# [Entries shown]
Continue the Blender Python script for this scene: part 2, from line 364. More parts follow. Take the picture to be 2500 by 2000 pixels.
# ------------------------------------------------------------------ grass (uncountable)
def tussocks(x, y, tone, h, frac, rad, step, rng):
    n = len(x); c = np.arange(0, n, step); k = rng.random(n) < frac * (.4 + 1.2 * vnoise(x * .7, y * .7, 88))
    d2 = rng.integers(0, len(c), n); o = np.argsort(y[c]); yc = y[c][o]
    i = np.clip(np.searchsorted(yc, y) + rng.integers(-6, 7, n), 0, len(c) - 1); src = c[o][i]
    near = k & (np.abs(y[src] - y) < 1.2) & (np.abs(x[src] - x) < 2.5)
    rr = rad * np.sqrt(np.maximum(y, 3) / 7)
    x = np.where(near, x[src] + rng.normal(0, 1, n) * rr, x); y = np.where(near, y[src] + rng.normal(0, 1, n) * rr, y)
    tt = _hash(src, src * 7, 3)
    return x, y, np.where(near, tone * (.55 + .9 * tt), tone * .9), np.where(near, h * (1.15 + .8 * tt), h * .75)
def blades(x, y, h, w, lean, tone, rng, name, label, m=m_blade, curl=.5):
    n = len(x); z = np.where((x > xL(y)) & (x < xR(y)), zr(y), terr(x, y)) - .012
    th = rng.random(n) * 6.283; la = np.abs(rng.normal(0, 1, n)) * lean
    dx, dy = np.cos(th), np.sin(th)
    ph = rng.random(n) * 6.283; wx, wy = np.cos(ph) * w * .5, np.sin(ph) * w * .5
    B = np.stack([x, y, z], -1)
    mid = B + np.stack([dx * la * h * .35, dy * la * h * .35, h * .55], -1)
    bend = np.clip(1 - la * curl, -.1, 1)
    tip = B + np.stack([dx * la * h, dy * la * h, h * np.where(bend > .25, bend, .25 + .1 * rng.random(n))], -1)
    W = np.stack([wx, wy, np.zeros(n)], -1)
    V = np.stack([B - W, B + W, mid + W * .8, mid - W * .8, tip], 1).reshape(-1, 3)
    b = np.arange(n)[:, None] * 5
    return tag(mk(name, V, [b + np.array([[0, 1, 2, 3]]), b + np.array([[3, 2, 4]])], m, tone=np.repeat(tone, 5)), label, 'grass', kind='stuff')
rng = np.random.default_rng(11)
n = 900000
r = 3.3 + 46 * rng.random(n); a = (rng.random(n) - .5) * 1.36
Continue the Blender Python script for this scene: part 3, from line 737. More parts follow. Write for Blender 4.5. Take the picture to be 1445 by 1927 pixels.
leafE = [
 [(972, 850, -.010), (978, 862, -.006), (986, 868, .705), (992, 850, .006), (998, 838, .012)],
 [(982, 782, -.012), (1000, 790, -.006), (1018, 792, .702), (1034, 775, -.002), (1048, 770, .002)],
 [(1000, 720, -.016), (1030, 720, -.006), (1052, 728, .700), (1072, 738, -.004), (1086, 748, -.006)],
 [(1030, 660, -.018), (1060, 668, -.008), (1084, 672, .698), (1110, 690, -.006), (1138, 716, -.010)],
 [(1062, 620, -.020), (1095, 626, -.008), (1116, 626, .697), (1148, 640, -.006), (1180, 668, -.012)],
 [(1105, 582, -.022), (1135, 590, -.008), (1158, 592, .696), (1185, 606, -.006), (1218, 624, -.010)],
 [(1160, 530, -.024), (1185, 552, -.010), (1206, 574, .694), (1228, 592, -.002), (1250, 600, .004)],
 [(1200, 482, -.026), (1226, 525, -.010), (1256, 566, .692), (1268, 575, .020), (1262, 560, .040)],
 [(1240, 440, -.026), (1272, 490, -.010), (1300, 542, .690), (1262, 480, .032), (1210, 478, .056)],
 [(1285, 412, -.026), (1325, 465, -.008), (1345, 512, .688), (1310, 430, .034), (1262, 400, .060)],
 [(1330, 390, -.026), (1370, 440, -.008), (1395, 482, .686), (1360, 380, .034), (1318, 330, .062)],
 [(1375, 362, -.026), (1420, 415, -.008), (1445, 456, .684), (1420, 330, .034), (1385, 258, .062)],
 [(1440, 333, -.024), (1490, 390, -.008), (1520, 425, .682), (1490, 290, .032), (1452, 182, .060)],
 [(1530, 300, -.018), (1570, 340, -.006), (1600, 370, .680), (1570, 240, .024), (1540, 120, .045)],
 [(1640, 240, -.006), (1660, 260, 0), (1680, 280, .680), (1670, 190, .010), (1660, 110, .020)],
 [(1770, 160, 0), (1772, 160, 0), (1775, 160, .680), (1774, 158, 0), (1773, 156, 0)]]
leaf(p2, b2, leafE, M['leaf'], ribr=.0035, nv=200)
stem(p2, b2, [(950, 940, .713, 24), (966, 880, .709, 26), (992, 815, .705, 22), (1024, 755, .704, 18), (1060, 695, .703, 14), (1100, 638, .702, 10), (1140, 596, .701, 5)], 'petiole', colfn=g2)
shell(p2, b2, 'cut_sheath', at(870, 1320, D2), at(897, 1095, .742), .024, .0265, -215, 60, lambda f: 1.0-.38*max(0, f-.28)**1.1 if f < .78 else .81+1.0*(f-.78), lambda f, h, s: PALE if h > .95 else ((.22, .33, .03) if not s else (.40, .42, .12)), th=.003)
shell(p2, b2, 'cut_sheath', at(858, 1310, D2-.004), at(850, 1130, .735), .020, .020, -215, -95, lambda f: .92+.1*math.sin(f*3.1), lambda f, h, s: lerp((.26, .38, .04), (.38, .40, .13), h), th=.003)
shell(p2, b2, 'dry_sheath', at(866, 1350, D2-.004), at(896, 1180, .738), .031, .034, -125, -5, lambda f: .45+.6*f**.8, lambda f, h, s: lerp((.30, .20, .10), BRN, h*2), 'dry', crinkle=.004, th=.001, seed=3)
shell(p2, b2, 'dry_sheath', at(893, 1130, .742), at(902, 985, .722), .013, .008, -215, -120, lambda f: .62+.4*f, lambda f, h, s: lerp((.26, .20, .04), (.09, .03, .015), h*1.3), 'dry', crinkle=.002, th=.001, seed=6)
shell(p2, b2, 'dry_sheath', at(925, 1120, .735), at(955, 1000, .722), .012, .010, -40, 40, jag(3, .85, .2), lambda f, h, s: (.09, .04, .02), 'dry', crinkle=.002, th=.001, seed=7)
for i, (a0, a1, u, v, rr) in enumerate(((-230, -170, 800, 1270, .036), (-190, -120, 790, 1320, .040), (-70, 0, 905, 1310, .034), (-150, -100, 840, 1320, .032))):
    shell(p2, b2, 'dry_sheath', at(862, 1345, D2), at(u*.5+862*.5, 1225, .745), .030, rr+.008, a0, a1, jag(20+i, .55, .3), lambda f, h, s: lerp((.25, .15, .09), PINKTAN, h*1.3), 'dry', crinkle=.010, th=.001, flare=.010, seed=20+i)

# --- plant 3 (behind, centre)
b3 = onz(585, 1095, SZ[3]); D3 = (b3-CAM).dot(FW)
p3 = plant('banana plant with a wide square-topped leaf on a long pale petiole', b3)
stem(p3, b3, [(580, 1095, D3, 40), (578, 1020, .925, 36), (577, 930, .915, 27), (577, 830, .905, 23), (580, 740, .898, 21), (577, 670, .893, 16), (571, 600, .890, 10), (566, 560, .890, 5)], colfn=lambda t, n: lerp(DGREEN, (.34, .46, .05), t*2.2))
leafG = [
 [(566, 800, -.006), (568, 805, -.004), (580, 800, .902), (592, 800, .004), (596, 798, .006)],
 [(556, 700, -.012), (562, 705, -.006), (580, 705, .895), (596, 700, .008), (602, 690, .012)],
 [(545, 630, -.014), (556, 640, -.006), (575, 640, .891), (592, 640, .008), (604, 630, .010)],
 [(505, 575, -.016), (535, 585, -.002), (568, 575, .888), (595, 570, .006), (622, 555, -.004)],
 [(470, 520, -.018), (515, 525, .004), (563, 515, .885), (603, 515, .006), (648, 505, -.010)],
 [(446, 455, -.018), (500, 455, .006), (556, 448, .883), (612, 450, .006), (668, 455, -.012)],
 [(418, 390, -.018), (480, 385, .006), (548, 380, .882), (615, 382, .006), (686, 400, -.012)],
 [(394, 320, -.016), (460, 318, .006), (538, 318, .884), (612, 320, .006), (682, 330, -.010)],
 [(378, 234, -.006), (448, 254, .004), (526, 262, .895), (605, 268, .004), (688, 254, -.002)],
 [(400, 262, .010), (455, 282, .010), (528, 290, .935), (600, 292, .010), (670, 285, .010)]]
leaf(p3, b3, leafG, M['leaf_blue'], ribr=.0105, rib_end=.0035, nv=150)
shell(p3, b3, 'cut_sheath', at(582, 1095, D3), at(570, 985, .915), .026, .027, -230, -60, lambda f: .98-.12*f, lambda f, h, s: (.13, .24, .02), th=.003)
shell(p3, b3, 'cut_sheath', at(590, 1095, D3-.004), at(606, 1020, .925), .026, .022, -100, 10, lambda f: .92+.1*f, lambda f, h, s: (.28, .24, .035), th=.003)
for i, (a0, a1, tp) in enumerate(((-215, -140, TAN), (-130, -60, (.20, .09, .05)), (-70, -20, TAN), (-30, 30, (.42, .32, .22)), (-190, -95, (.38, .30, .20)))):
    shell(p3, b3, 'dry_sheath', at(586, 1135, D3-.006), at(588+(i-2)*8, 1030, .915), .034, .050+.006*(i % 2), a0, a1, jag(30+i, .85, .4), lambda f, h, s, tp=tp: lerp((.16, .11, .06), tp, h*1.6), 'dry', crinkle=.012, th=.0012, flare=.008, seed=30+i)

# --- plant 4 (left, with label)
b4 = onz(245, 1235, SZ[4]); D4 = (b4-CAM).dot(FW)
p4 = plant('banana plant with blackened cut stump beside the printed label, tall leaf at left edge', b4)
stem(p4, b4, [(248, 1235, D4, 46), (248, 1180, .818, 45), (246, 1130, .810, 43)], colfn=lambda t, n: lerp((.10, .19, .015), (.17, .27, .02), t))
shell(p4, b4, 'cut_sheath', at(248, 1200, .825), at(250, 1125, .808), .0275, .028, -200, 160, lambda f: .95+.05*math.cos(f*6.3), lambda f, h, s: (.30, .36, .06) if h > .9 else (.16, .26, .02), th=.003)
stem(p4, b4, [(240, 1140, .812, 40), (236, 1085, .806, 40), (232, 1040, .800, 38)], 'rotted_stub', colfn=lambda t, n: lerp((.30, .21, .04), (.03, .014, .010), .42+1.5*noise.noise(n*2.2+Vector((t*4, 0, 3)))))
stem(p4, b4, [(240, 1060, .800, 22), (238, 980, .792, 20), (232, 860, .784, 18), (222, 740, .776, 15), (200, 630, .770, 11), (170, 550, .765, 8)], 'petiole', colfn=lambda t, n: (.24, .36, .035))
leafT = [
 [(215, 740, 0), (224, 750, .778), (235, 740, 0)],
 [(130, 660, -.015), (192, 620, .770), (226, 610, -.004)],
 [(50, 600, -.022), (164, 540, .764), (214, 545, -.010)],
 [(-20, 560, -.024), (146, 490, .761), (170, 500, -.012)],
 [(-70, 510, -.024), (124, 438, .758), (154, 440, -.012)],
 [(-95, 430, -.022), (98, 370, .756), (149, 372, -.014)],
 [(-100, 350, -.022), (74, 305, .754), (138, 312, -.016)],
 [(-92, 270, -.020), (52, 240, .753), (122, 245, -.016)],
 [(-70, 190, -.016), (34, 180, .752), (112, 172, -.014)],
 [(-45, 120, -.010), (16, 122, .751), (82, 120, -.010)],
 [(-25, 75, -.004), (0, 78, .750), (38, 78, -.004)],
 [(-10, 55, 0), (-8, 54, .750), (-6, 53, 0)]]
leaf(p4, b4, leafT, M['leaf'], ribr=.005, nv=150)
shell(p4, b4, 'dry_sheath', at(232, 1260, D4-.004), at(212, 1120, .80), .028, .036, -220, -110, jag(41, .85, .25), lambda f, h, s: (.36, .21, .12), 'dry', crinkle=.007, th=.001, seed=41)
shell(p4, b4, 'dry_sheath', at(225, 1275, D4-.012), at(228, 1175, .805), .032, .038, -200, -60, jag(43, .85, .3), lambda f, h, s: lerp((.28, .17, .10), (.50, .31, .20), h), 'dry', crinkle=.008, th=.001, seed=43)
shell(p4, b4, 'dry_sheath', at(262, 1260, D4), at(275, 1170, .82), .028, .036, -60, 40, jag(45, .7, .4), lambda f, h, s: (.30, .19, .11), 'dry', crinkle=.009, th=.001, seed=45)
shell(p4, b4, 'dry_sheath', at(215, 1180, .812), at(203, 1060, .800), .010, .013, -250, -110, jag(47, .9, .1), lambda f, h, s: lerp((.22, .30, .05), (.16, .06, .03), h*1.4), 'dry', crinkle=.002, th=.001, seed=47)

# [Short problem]
Your answer should be a single number: the count of lines in the listing that contain the word "Python".

# [Answer to this task]
2